Running and testing upgrade scripts

As the instalation of custom modules containing Python files is not allowed on Odoo Online databases, it is not possible to run upgrade scripts on this platform.

Test the custom modules

To make sure the custom modules work properly with your data in the upgraded database, they need to be tested as well. This helps ensure both the standard and the custom data stored in the database are consistent and that nothing was lost during the upgrade process.

Things to pay attention to:

  • Views not working: During the upgrade, if a view causes issues because of its content, it gets disabled. You can find the information on disabled views on the Upgrade report. This view needs to be activated again (or removed if not useful anymore). To achieve this, we recommend the use of upgrade scripts.

  • Module data not updated: Custom records that have the noupdate flag are not updated when upgrading the module in the new database. For the custom data that needs to be updated due to changes in the new version, we recommend to use upgrade scripts to do so. See also: update_record_from_xml().

Step 5: Testing and rehearsal

When the custom modules are working properly in the upgraded database, it is crucial to do another round of testing to assess the database usability and detect any issues that might have gone unnoticed in previous tests. For further information about testing the upgraded database, check Testing the new version of the database.

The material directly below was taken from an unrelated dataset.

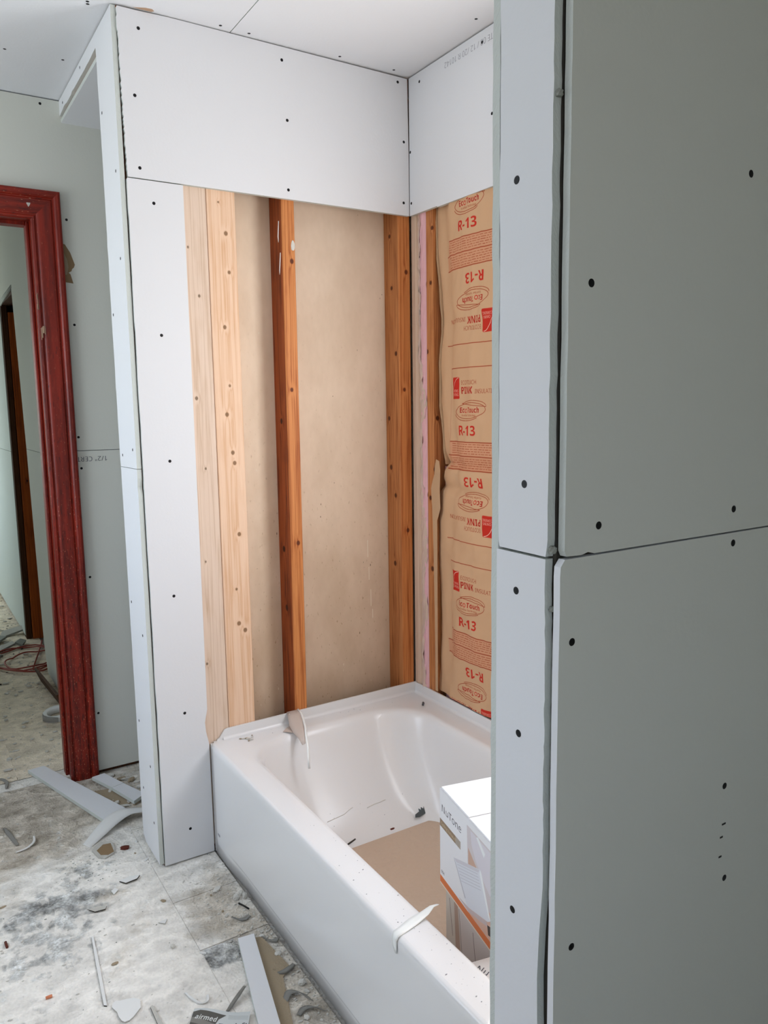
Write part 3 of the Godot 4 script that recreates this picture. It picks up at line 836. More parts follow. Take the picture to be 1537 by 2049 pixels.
	# dried lumps in the corner joint
	for q in [[-0.1515, 1.685, 1.6155, 0.005], [-0.1505, 1.22, 1.6145, 0.006], [-0.149, 1.155, 1.613, 0.004]]:
		part("plaster_lump", lump(Vector3(q[3], q[3] * 1.4, q[3] * 0.9), int(q[1] * 100)), M.gypsum_dusty, t, Vector3(q[0], q[1], q[2]))

func back_wall() -> void:
	var t := thing("wall_back", "grey-white drywalled wall with the red door frame", "wall", Vector3.ZERO, "", "structure")
	var X := Vector3(1, 0, 0); var Y := Vector3(0, 1, 0)
	var o := Vector3(0, 0, ZB)
	var dl := -1.06; var dr := -0.287; var dh := 2.04; var yj := 1.2397
	var up := part("drywall_panel", slab(PackedVector2Array([Vector2(dr, yj + 0.0013), Vector2(XW, yj + 0.0013), Vector2(XW, H - 0.004), Vector2(-1.7, H - 0.004), Vector2(-1.7, yj + 0.001), Vector2(dl, yj + 0.001), Vector2(dl, dh), Vector2(dr, dh)]), o, X, Y, 0.0127, M.paper_grey, M.gypsum), null, t)
	var low := part("drywall_panel", slab(PackedVector2Array([Vector2(dr, 0.016), Vector2(XW, 0.012), Vector2(XW, yj - 0.0013), Vector2(dr, yj - 0.0013)]), o, X, Y, 0.0127, M.paper_grey, M.gypsum), null, t)
	part("drywall_panel", slab(rect(-1.7, 0.012, dl, yj - 0.001), o, X, Y, 0.0127, M.paper_grey, M.gypsum), null, t)
	for q in [[-0.233, 2.418], [-0.173, 2.046], [-0.17, 1.687], [-0.182, 1.289], [-0.4, 2.42], [0.2, 2.1], [0.2, 1.6]]:
		screw(up, Vector3(q[0], q[1], ZB), Vector3(0, 0, 1))
	for q in [[-0.179, 1.176], [-0.175, 0.771], [-0.178, 0.243], [0.2, 1.17], [0.2, 0.7]]:
		screw(low, Vector3(q[0], q[1], ZB), Vector3(0, 0, 1))
	lettering("1/2\" CERTAIN", low, Vector3(-0.087, 1.2175, ZB), Vector3(-1, 0, 0), Vector3(0, -1, 0), 0.017, M.ink, 0.145)
	# brown paper where the facing tore beside the frame
	part("torn_paper", slab(PackedVector2Array([Vector2(-0.197, 1.965), Vector2(-0.184, 1.962), Vector2(-0.168, 1.935), Vector2(-0.155, 1.895), Vector2(-0.159, 1.885), Vector2(-0.165, 1.88), Vector2(-0.168, 1.872), Vector2(-0.178, 1.866), Vector2(-0.172, 1.862), Vector2(-0.164, 1.83), Vector2(-0.20, 1.834)]), o + Vector3(0, 0, 0.0006), X, Y, 0.0006, M.brown_paper, M.gypsum), null, up)
	part("torn_paper", slab(PackedVector2Array([Vector2(-0.2, 1.94), Vector2(-0.188, 1.93), Vector2(-0.18, 1.91), Vector2(-0.177, 1.885), Vector2(-0.183, 1.86), Vector2(-0.2, 1.855)]), o + Vector3(0, 0, 0.0011), X, Y, 0.0005, M.beige, M.gypsum), null, up)
	# framing and the far face of the wall
	part("bottom_plate", box(Vector3(dr + 0.01, -0.001, ZB - 0.11), Vector3(XW, 0.02, ZB - 0.0135)), M.dark_wood, t)
	part("wall_core", box(Vector3(dr + 0.012, 0.02, ZB - 0.12), Vector3(XW, H, ZB - 0.0135)), M.paper, t)
	part("wall_core", box(Vector3(-1.7, 0.0, ZB - 0.12), Vector3(dl - 0.012, H, ZB - 0.0135)), M.paper, t)
	part("wall_core", box(Vector3(dl - 0.012, dh + 0.012, ZB - 0.12), Vector3(dr + 0.012, H, ZB - 0.0135)), M.paper, t)
	# lowered closet ceiling behind the partition
	var cc := part("drywall_panel", slab(rect(XL - 0.012, ZB, XW, -0.1175), Vector3(0, 2.3665, 0), X, Vector3(0, 0, 1), 0.0127, M.paper, M.gypsum), null, t)
	screw(cc, Vector3(-0.065, 2.3665, -0.62), Vector3(0, -1, 0))
	screw(cc, Vector3(-0.10, 2.3665, -0.36), Vector3(0, -1, 0))
	screw(cc, Vector3(0.2, 2.3665, -0.5), Vector3(0, -1, 0))
	part("closet_header", box(Vector3(XL, 2.3795, ZB), Vector3(XL + 0.04, H, -0.118)), M.old_wood, t)
	# door frame
	var d := thing("door_1", "dark red painted door frame with chipped gloss, no door in it", "door frame", Vector3.ZERO, "", "structure")
	var prof := PackedVector2Array([Vector2(0.0, 0.0), Vector2(0.0, 0.010), Vector2(0.004, 0.0145), Vector2(0.010, 0.0155), Vector2(0.014, 0.012), Vector2(0.018, 0.0115), Vector2(0.022, 0.0145), Vector2(0.026, 0.016), Vector2(0.060, 0.0185), Vector2(0.066, 0.0185), Vector2(0.070, 0.0155), Vector2(0.073, 0.0155), Vector2(0.076, 0.0205), Vector2(0.081, 0.025), Vector2(0.090, 0.026), Vector2(0.096, 0.024), Vector2(0.0985, 0.019), Vector2(0.0985, 0.0)])
	var leg := begin(); var leg2 := begin(); var head := begin()
	var xi := -0.2915; var yi := 2.033; var xl := -1.055
	for i in prof.size() - 1:
		var p := prof[i]; var q := prof[i + 1]
		var n2 := Vector2(-(q.y - p.y), q.x - p.x).normalized()
		quad(leg, Vector3(xi + p.x, -0.002, ZB + p.y), Vector3(xi + q.x, -0.002, ZB + q.y), Vector3(xi + q.x, yi + q.x, ZB + q.y), Vector3(xi + p.x, yi + p.x, ZB + p.y), Vector3(n2.x, 0, n2.y), Vector2(p.x, 0), Vector2(q.x, 0), Vector2(q.x, yi), Vector2(p.x, yi))
		quad(leg2, Vector3(xl - p.x, -0.002, ZB + p.y), Vector3(xl - q.x, -0.002, ZB + q.y), Vector3(xl - q.x, yi + q.x, ZB + q.y), Vector3(xl - p.x, yi + p.x, ZB + p.y), Vector3(-n2.x, 0, n2.y), Vector2(p.x, 0), Vector2(q.x, 0), Vector2(q.x, yi), Vector2(p.x, yi))
		quad(head, Vector3(xl - p.x, yi + p.x, ZB + p.y), Vector3(xi + p.x, yi + p.x, ZB + p.y), Vector3(xi + q.x, yi + q.x, ZB + q.y), Vector3(xl - q.x, yi + q.x, ZB + q.y), Vector3(0, n2.x, n2.y), Vector2(p.x, 0.3), Vector2(p.x, 1.06), Vector2(q.x, 1.06), Vector2(q.x, 0.3))
	part("casing_leg", leg.commit(), M.red, d)
	part("casing_leg", leg2.commit(), M.red, d)
	part("casing_head", head.commit(), M.red, d)
	for s in [[dr - 0.0005, dr + 0.0125], [dl - 0.0125, dl + 0.0005]]:
		part("jamb", box(Vector3(s[0], 0.0, ZB - 0.122), Vector3(s[1], dh + 0.012, ZB + 0.004), 0.002), M.red, d)
	part("head_jamb", box(Vector3(dl, dh - 0.002, ZB - 0.122), Vector3(dr, dh + 0.0115, ZB + 0.004), 0.002), M.red, d)
	part("door_stop", box(Vector3(dr - 0.012, 0.0, ZB - 0.105), Vector3(dr - 0.0005, dh, ZB - 0.060), 0.003), M.red, d)
	part("door_stop", box(Vector3(dl + 0.0005, 0.0, ZB - 0.105), Vector3(dl + 0.012, dh, ZB - 0.060), 0.003), M.red, d)
	part("door_stop", box(Vector3(dl + 0.012, dh - 0.014, ZB - 0.105), Vector3(dr - 0.012, dh - 0.002, ZB - 0.060), 0.003), M.red, d)
	# bare spots in the paint
	var cream = M.kraft_back
	part("paint_chip", slab(PackedVector2Array([Vector2(-0.302, 2.083), Vector2(-0.295, 2.091), Vector2(-0.287, 2.09), Vector2(-0.291, 2.078), Vector2(-0.296, 2.071)]), Vector3(0, 0, ZB + 0.0179), X, Y, 0.0003, M.chip, M.chip), null, d)
	part("paint_chip", slab(PackedVector2Array([Vector2(-0.299, 2.097), Vector2(-0.288, 2.102), Vector2(-0.285, 2.094), Vector2(-0.29, 2.093)]), Vector3(0, 0, ZB + 0.0181), X, Y, 0.0003, cream, cream), null, d)
	for q in [[-0.2885, 1.775, 0.0016, 0.008], [-0.2885, 1.742, 0.002, 0.009], [-0.2878, 1.76, 0.0007, 0.028], [-0.280, 1.655, 0.0012, 0.018], [-0.276, 1.665, 0.002, 0.012], [-0.271, 1.663, 0.0009, 0.014], [-0.2835, 1.650, 0.0008, 0.02]]:
		part("paint_chip", box(Vector3(q[0] - q[2], q[1] - q[3], ZB + 0.0145), Vector3(q[0] + q[2], q[1] + q[3], ZB + 0.0166)), cream, d)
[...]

As mentioned in Upgrading the production database, both standard upgrade scripts and your database are constantly evolving. Therefore it is highly recommended to frequently request new upgraded test databases and ensure that the upgrade process is still successful.

In addition to that, make a full rehearsal of the upgrade process the day before upgrading the production database to avoid undesired behavior during the upgrade and to detect any issue that might have occurred with the migrated data.

Step 6: Production upgrade

Once you are confident about upgrading your production database, follow the process described on Upgrading the production database, depending on the hosting type of your database.